Collected data |
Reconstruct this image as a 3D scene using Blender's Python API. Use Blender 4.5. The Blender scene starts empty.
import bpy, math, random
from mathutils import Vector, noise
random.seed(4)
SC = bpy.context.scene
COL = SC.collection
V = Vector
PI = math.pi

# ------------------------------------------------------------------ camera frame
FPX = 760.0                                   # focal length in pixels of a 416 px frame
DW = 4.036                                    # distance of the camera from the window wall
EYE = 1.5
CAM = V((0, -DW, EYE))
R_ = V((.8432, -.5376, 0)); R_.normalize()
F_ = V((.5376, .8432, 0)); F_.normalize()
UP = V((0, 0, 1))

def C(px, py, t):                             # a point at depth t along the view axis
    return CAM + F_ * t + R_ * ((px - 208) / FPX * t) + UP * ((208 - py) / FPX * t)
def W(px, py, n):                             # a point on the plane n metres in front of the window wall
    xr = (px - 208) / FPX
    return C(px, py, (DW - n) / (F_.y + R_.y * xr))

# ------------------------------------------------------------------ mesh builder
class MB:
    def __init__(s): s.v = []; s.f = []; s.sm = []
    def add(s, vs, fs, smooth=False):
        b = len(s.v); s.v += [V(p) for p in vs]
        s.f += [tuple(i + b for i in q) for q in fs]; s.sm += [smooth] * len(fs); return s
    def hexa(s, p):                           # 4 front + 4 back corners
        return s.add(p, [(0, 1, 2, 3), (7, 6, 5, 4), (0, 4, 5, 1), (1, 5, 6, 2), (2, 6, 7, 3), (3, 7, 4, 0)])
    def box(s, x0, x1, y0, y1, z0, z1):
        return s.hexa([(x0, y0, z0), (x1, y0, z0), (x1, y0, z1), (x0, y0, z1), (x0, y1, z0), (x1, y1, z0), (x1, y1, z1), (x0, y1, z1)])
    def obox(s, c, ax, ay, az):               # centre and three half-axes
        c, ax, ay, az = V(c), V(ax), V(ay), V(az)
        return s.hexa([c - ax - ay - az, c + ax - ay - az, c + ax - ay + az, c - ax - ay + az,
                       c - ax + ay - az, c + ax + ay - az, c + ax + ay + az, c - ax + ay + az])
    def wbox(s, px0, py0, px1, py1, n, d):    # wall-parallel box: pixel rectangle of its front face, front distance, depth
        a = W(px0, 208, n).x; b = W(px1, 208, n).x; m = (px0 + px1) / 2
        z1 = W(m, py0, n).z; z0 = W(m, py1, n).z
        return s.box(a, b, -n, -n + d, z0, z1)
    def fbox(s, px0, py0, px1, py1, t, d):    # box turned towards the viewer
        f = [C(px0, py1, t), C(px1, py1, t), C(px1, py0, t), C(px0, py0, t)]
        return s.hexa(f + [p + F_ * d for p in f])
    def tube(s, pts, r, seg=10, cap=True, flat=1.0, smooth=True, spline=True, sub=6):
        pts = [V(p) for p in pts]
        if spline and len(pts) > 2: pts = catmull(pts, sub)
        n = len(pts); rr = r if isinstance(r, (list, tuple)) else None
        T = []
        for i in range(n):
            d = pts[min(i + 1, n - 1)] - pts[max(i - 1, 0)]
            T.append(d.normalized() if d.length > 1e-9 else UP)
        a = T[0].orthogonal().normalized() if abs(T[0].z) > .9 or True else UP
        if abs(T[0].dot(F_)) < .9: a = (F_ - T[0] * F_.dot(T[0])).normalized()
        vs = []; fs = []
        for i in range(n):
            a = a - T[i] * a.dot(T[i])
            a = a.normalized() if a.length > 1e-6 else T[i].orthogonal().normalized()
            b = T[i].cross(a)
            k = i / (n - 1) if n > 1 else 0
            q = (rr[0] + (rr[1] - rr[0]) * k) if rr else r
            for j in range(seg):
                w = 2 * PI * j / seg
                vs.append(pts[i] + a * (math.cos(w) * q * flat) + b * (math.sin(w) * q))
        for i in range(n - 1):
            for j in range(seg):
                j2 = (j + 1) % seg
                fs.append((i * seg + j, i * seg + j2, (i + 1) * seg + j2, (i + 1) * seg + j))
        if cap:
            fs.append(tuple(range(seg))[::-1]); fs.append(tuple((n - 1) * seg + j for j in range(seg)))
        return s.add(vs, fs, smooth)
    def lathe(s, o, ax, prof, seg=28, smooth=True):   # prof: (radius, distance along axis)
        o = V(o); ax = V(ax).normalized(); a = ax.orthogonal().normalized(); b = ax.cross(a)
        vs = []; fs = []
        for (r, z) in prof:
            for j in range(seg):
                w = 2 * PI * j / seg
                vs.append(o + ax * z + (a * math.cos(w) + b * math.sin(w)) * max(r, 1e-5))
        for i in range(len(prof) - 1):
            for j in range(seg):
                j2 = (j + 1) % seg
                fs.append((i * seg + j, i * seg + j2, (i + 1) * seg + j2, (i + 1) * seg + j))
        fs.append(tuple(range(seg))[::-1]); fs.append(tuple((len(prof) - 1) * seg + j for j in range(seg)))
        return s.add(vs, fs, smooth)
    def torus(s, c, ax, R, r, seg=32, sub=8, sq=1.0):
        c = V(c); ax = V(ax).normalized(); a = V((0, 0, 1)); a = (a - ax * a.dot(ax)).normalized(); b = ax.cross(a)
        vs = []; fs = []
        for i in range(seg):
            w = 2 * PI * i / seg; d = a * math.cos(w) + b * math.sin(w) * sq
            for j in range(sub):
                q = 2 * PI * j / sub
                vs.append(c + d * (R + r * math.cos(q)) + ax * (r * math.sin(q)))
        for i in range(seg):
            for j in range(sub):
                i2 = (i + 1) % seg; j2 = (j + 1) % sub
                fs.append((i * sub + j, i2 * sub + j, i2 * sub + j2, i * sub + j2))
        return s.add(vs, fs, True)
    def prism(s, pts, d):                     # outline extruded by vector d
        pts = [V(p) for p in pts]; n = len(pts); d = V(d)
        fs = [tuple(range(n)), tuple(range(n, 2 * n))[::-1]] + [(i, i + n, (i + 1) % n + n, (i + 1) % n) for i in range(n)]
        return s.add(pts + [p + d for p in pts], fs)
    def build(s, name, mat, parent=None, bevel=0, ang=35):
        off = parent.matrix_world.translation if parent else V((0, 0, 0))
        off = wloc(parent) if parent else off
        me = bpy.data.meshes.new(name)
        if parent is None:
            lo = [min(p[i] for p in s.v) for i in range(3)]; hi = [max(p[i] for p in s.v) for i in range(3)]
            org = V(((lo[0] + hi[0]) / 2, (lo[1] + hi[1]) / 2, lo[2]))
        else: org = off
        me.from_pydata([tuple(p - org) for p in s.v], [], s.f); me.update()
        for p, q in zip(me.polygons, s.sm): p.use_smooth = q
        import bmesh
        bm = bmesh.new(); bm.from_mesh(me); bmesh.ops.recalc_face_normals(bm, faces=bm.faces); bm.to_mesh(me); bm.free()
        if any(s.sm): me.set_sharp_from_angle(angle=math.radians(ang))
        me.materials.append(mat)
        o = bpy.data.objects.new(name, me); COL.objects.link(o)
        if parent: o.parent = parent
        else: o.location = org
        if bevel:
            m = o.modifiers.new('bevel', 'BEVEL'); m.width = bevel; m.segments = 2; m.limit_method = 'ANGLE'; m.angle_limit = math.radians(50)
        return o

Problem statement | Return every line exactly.

Reply to the exercise |
Reconstruct this image as a 3D scene using Blender's Python API. Use Blender 4.5. The Blender scene starts empty.
import bpy, math, random
from mathutils import Vector, noise
random.seed(4)
SC = bpy.context.scene
COL = SC.collection
V = Vector
PI = math.pi

# ------------------------------------------------------------------ camera frame
FPX = 760.0                                   # focal length in pixels of a 416 px frame
DW = 4.036                                    # distance of the camera from the window wall
EYE = 1.5
CAM = V((0, -DW, EYE))
R_ = V((.8432, -.5376, 0)); R_.normalize()
F_ = V((.5376, .8432, 0)); F_.normalize()
UP = V((0, 0, 1))

def C(px, py, t):                             # a point at depth t along the view axis
    return CAM + F_ * t + R_ * ((px - 208) / FPX * t) + UP * ((208 - py) / FPX * t)
def W(px, py, n):                             # a point on the plane n metres in front of the window wall
    xr = (px - 208) / FPX
    return C(px, py, (DW - n) / (F_.y + R_.y * xr))

# ------------------------------------------------------------------ mesh builder
class MB:
    def __init__(s): s.v = []; s.f = []; s.sm = []
    def add(s, vs, fs, smooth=False):
        b = len(s.v); s.v += [V(p) for p in vs]
        s.f += [tuple(i + b for i in q) for q in fs]; s.sm += [smooth] * len(fs); return s
    def hexa(s, p):                           # 4 front + 4 back corners
        return s.add(p, [(0, 1, 2, 3), (7, 6, 5, 4), (0, 4, 5, 1), (1, 5, 6, 2), (2, 6, 7, 3), (3, 7, 4, 0)])
    def box(s, x0, x1, y0, y1, z0, z1):
        return s.hexa([(x0, y0, z0), (x1, y0, z0), (x1, y0, z1), (x0, y0, z1), (x0, y1, z0), (x1, y1, z0), (x1, y1, z1), (x0, y1, z1)])
    def obox(s, c, ax, ay, az):               # centre and three half-axes
        c, ax, ay, az = V(c), V(ax), V(ay), V(az)
        return s.hexa([c - ax - ay - az, c + ax - ay - az, c + ax - ay + az, c - ax - ay + az,
                       c - ax + ay - az, c + ax + ay - az, c + ax + ay + az, c - ax + ay + az])
    def wbox(s, px0, py0, px1, py1, n, d):    # wall-parallel box: pixel rectangle of its front face, front distance, depth
        a = W(px0, 208, n).x; b = W(px1, 208, n).x; m = (px0 + px1) / 2
        z1 = W(m, py0, n).z; z0 = W(m, py1, n).z
        return s.box(a, b, -n, -n + d, z0, z1)
    def fbox(s, px0, py0, px1, py1, t, d):    # box turned towards the viewer
        f = [C(px0, py1, t), C(px1, py1, t), C(px1, py0, t), C(px0, py0, t)]
        return s.hexa(f + [p + F_ * d for p in f])
    def tube(s, pts, r, seg=10, cap=True, flat=1.0, smooth=True, spline=True, sub=6):
        pts = [V(p) for p in pts]
        if spline and len(pts) > 2: pts = catmull(pts, sub)
        n = len(pts); rr = r if isinstance(r, (list, tuple)) else None
        T = []
        for i in range(n):
            d = pts[min(i + 1, n - 1)] - pts[max(i - 1, 0)]
            T.append(d.normalized() if d.length > 1e-9 else UP)
        a = T[0].orthogonal().normalized() if abs(T[0].z) > .9 or True else UP
        if abs(T[0].dot(F_)) < .9: a = (F_ - T[0] * F_.dot(T[0])).normalized()
        vs = []; fs = []
        for i in range(n):
            a = a - T[i] * a.dot(T[i])
            a = a.normalized() if a.length > 1e-6 else T[i].orthogonal().normalized()
            b = T[i].cross(a)
            k = i / (n - 1) if n > 1 else 0
            q = (rr[0] + (rr[1] - rr[0]) * k) if rr else r
            for j in range(seg):
                w = 2 * PI * j / seg
                vs.append(pts[i] + a * (math.cos(w) * q * flat) + b * (math.sin(w) * q))
        for i in range(n - 1):
            for j in range(seg):
                j2 = (j + 1) % seg
                fs.append((i * seg + j, i * seg + j2, (i + 1) * seg + j2, (i + 1) * seg + j))
        if cap:
            fs.append(tuple(range(seg))[::-1]); fs.append(tuple((n - 1) * seg + j for j in range(seg)))
        return s.add(vs, fs, smooth)
    def lathe(s, o, ax, prof, seg=28, smooth=True):   # prof: (radius, distance along axis)
        o = V(o); ax = V(ax).normalized(); a = ax.orthogonal().normalized(); b = ax.cross(a)
        vs = []; fs = []
        for (r, z) in prof:
            for j in range(seg):
                w = 2 * PI * j / seg
                vs.append(o + ax * z + (a * math.cos(w) + b * math.sin(w)) * max(r, 1e-5))
        for i in range(len(prof) - 1):
            for j in range(seg):
                j2 = (j + 1) % seg
                fs.append((i * seg + j, i * seg + j2, (i + 1) * seg + j2, (i + 1) * seg + j))
        fs.append(tuple(range(seg))[::-1]); fs.append(tuple((len(prof) - 1) * seg + j for j in range(seg)))
        return s.add(vs, fs, smooth)
    def torus(s, c, ax, R, r, seg=32, sub=8, sq=1.0):
        c = V(c); ax = V(ax).normalized(); a = V((0, 0, 1)); a = (a - ax * a.dot(ax)).normalized(); b = ax.cross(a)
        vs = []; fs = []
        for i in range(seg):
            w = 2 * PI * i / seg; d = a * math.cos(w) + b * math.sin(w) * sq
            for j in range(sub):
                q = 2 * PI * j / sub
                vs.append(c + d * (R + r * math.cos(q)) + ax * (r * math.sin(q)))
        for i in range(seg):
            for j in range(sub):
                i2 = (i + 1) % seg; j2 = (j + 1) % sub
                fs.append((i * sub + j, i2 * sub + j, i2 * sub + j2, i * sub + j2))
        return s.add(vs, fs, True)
    def prism(s, pts, d):                     # outline extruded by vector d
        pts = [V(p) for p in pts]; n = len(pts); d = V(d)
        fs = [tuple(range(n)), tuple(range(n, 2 * n))[::-1]] + [(i, i + n, (i + 1) % n + n, (i + 1) % n) for i in range(n)]
        return s.add(pts + [p + d for p in pts], fs)
    def build(s, name, mat, parent=None, bevel=0, ang=35):
        off = parent.matrix_world.translation if parent else V((0, 0, 0))
        off = wloc(parent) if parent else off
        me = bpy.data.meshes.new(name)
        if parent is None:
            lo = [min(p[i] for p in s.v) for i in range(3)]; hi = [max(p[i] for p in s.v) for i in range(3)]
            org = V(((lo[0] + hi[0]) / 2, (lo[1] + hi[1]) / 2, lo[2]))
        else: org = off
        me.from_pydata([tuple(p - org) for p in s.v], [], s.f); me.update()
        for p, q in zip(me.polygons, s.sm): p.use_smooth = q
        import bmesh
        bm = bmesh.new(); bm.from_mesh(me); bmesh.ops.recalc_face_normals(bm, faces=bm.faces); bm.to_mesh(me); bm.free()
        if any(s.sm): me.set_sharp_from_angle(angle=math.radians(ang))
        me.materials.append(mat)
        o = bpy.data.objects.new(name, me); COL.objects.link(o)
        if parent: o.parent = parent
        else: o.location = org
        if bevel:
            m = o.modifiers.new('bevel', 'BEVEL'); m.width = bevel; m.segments = 2; m.limit_method = 'ANGLE'; m.angle_limit = math.radians(50)
        return o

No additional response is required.